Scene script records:
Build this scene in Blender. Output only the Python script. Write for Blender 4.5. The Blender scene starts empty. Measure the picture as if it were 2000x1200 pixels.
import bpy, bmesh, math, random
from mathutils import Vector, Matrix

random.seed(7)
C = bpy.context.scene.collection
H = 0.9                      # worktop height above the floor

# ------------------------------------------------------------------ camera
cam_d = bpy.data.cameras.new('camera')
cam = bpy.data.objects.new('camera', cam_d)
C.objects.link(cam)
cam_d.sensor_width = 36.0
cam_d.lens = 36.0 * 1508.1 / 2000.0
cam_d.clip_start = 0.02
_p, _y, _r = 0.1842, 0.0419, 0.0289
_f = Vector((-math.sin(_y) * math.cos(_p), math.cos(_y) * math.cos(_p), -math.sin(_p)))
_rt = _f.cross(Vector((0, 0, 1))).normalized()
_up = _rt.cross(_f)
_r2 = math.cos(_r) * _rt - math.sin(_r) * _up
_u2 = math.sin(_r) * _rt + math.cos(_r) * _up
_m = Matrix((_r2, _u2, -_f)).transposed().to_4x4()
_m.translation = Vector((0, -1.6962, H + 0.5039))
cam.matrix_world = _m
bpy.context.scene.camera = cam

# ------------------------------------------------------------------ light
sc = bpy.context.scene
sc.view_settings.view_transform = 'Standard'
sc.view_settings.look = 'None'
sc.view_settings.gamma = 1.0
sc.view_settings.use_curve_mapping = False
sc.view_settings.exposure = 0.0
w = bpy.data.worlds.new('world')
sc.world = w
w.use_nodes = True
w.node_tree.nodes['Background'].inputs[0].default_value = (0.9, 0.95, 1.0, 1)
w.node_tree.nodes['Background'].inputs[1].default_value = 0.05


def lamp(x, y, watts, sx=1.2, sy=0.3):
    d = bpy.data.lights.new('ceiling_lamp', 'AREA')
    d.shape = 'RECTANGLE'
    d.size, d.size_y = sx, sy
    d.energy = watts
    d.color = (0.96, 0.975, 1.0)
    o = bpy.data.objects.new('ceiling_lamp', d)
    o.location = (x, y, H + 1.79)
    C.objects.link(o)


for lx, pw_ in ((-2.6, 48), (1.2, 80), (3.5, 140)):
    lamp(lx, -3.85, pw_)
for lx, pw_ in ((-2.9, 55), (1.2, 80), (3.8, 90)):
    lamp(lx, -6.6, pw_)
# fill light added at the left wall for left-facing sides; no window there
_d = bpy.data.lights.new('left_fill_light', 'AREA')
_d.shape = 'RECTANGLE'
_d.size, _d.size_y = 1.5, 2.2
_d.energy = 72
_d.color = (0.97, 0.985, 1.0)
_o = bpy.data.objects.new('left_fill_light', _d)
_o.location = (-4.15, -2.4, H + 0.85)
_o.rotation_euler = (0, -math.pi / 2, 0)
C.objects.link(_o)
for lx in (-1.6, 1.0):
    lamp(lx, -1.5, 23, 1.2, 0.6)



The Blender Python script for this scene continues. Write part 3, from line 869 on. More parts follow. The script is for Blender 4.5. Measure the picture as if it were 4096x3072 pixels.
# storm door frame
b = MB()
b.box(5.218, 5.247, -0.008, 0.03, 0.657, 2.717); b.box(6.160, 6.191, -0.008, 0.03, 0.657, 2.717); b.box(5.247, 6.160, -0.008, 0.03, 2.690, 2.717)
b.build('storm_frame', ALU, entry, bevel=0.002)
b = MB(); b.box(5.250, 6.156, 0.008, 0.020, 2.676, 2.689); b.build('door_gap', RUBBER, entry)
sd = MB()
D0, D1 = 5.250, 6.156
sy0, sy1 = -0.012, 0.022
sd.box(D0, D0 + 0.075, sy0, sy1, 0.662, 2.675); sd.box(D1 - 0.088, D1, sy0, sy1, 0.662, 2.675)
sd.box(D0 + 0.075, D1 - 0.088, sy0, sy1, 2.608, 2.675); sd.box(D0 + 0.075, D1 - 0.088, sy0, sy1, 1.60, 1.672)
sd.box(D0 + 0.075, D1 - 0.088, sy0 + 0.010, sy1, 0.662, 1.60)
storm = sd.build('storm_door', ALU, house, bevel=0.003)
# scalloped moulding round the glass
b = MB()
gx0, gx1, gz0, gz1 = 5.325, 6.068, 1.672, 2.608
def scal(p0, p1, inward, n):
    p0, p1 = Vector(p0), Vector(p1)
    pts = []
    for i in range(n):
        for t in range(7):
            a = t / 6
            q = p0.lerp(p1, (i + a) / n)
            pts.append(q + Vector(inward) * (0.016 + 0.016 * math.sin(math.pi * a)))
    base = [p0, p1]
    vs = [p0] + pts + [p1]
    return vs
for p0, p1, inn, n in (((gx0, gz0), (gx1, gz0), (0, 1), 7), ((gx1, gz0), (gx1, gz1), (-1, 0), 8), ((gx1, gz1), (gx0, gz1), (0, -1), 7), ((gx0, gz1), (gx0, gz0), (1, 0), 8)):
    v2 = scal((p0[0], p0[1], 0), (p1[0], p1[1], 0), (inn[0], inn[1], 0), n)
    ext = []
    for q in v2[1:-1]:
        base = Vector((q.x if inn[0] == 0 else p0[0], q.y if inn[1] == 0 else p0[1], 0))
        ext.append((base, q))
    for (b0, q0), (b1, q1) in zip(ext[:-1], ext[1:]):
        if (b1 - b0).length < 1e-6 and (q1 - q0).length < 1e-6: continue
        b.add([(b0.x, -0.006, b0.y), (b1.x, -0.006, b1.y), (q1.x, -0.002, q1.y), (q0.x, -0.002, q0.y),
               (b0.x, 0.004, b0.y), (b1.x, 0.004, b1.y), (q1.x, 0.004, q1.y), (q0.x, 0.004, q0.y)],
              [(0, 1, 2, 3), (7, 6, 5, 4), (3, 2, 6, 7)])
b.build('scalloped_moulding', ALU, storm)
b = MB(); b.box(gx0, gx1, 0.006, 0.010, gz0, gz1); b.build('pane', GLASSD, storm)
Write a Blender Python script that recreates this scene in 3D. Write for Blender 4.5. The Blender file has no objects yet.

## Task goal
Copy exactly the lines from the top of the entries through the line with "above the floor" in it, please, keeping both ends and adding nothing.

## Final result
Build this scene in Blender. Output only the Python script. Write for Blender 4.5. The Blender scene starts empty. Measure the picture as if it were 2000x1200 pixels.
import bpy, bmesh, math, random
from mathutils import Vector, Matrix

random.seed(7)
C = bpy.context.scene.collection
H = 0.9                      # worktop height above the floor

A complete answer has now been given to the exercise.